# Start of RECORDS FOR PROCESSING
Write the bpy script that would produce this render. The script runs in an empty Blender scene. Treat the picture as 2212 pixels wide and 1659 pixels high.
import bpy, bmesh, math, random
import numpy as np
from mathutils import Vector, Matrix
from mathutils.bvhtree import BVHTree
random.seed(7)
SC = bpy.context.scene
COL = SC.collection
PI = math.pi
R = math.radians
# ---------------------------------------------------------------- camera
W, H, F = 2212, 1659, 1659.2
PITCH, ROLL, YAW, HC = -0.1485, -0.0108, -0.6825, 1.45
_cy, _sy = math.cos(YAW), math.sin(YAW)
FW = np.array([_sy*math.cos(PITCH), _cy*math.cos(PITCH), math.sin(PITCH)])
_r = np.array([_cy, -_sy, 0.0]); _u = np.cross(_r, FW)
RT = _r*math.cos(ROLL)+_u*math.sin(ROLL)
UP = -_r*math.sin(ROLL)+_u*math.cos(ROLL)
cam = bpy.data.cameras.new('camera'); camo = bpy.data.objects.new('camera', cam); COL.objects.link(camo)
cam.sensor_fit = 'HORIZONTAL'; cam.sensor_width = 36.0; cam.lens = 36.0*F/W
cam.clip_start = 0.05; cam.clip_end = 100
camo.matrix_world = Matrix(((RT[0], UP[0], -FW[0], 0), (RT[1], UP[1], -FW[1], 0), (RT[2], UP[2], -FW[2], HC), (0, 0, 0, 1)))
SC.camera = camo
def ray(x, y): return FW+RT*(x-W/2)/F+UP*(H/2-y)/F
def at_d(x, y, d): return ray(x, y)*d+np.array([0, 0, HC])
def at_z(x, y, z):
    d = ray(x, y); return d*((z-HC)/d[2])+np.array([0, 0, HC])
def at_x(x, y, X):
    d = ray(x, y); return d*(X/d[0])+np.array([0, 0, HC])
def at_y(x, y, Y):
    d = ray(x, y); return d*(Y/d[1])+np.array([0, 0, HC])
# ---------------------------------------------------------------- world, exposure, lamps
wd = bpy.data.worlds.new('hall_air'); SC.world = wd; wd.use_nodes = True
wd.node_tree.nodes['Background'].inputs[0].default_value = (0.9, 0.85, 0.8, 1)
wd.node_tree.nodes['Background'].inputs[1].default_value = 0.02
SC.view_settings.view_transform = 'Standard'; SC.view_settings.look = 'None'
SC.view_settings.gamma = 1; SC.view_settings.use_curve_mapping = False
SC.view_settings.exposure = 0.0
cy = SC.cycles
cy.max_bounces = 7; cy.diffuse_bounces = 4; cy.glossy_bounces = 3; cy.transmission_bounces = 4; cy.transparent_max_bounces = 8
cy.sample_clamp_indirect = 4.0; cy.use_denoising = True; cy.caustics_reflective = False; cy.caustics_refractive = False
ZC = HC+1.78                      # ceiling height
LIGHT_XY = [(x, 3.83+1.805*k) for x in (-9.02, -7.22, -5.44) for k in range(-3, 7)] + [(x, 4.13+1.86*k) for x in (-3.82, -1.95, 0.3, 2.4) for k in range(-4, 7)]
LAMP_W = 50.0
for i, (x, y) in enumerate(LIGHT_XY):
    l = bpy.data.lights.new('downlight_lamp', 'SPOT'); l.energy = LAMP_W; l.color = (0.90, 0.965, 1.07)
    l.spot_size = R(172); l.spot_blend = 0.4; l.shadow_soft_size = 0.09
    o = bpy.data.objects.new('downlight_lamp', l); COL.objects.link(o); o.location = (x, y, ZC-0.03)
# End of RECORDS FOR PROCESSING
# Start of RECORDS FOR PROCESSING
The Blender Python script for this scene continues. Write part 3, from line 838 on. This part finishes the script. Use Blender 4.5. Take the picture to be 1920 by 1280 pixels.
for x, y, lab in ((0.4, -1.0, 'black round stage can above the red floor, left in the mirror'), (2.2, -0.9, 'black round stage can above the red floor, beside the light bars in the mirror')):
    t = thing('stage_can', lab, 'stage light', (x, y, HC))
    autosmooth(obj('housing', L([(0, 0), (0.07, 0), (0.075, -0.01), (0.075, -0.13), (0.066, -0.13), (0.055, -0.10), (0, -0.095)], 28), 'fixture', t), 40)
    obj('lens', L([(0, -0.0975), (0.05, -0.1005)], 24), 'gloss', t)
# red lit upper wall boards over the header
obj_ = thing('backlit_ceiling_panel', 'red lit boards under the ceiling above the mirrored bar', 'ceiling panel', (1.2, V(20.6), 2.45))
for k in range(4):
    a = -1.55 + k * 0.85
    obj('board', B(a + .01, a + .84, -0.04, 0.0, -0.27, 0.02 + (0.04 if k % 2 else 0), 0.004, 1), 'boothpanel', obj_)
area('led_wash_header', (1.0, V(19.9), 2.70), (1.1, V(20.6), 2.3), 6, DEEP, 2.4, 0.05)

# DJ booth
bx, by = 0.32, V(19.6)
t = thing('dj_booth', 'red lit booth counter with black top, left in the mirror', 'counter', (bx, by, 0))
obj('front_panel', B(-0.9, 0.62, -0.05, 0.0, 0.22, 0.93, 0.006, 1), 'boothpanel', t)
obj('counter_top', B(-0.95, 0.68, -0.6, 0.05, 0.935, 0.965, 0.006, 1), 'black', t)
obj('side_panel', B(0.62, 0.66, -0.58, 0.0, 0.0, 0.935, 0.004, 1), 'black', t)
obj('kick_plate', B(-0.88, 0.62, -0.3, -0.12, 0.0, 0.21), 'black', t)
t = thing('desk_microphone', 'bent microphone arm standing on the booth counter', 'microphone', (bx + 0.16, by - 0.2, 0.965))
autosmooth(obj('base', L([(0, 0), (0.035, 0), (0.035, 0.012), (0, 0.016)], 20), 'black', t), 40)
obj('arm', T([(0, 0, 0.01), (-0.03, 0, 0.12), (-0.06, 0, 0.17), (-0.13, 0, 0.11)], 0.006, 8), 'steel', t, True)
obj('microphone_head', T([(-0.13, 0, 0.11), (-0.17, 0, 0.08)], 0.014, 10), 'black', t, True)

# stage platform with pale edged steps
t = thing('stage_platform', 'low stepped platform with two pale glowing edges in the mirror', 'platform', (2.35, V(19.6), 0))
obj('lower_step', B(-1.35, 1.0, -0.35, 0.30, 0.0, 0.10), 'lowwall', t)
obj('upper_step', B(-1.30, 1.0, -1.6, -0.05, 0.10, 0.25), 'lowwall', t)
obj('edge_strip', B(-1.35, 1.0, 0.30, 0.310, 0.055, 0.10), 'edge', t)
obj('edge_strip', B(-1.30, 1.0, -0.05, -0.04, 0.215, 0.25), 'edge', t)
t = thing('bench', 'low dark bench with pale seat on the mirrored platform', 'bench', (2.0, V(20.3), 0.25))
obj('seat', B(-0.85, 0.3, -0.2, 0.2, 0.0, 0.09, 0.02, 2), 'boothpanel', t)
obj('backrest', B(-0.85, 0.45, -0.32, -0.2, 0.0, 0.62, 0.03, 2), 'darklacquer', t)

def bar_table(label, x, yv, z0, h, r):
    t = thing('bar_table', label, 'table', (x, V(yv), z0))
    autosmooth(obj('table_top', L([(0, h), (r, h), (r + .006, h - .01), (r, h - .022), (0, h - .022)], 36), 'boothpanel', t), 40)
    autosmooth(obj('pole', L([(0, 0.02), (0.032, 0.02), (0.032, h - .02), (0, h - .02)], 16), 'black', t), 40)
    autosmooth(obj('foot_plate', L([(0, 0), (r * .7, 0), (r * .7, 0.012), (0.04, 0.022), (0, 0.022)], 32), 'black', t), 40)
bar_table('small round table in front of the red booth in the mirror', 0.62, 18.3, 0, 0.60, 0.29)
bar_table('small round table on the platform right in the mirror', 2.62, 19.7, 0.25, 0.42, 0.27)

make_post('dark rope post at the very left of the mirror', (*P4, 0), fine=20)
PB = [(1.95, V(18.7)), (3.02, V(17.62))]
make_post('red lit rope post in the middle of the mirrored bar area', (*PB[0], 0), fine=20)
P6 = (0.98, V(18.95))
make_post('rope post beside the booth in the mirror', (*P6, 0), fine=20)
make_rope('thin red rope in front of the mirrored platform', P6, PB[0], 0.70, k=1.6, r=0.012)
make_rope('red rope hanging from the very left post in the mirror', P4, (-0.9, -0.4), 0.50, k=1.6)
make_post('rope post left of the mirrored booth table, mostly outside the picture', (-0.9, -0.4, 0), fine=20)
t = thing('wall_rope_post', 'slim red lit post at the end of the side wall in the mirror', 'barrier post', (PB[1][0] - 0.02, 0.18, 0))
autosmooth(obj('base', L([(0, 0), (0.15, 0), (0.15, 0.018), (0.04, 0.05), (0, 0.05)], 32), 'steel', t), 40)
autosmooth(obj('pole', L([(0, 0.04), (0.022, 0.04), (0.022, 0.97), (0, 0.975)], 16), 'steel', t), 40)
# End of RECORDS FOR PROCESSING
_YOUR OBJECTIVE_:
Set down, exactly and alone, the run of lines from the line that has "The Blender Python" to the line that has "DEEP, 2.4, 0.05)".

_RESULT OF THE TASK_:
The Blender Python script for this scene continues. Write part 3, from line 838 on. This part finishes the script. Use Blender 4.5. Take the picture to be 1920 by 1280 pixels.
for x, y, lab in ((0.4, -1.0, 'black round stage can above the red floor, left in the mirror'), (2.2, -0.9, 'black round stage can above the red floor, beside the light bars in the mirror')):
    t = thing('stage_can', lab, 'stage light', (x, y, HC))
    autosmooth(obj('housing', L([(0, 0), (0.07, 0), (0.075, -0.01), (0.075, -0.13), (0.066, -0.13), (0.055, -0.10), (0, -0.095)], 28), 'fixture', t), 40)
    obj('lens', L([(0, -0.0975), (0.05, -0.1005)], 24), 'gloss', t)
# red lit upper wall boards over the header
obj_ = thing('backlit_ceiling_panel', 'red lit boards under the ceiling above the mirrored bar', 'ceiling panel', (1.2, V(20.6), 2.45))
for k in range(4):
    a = -1.55 + k * 0.85
    obj('board', B(a + .01, a + .84, -0.04, 0.0, -0.27, 0.02 + (0.04 if k % 2 else 0), 0.004, 1), 'boothpanel', obj_)
area('led_wash_header', (1.0, V(19.9), 2.70), (1.1, V(20.6), 2.3), 6, DEEP, 2.4, 0.05)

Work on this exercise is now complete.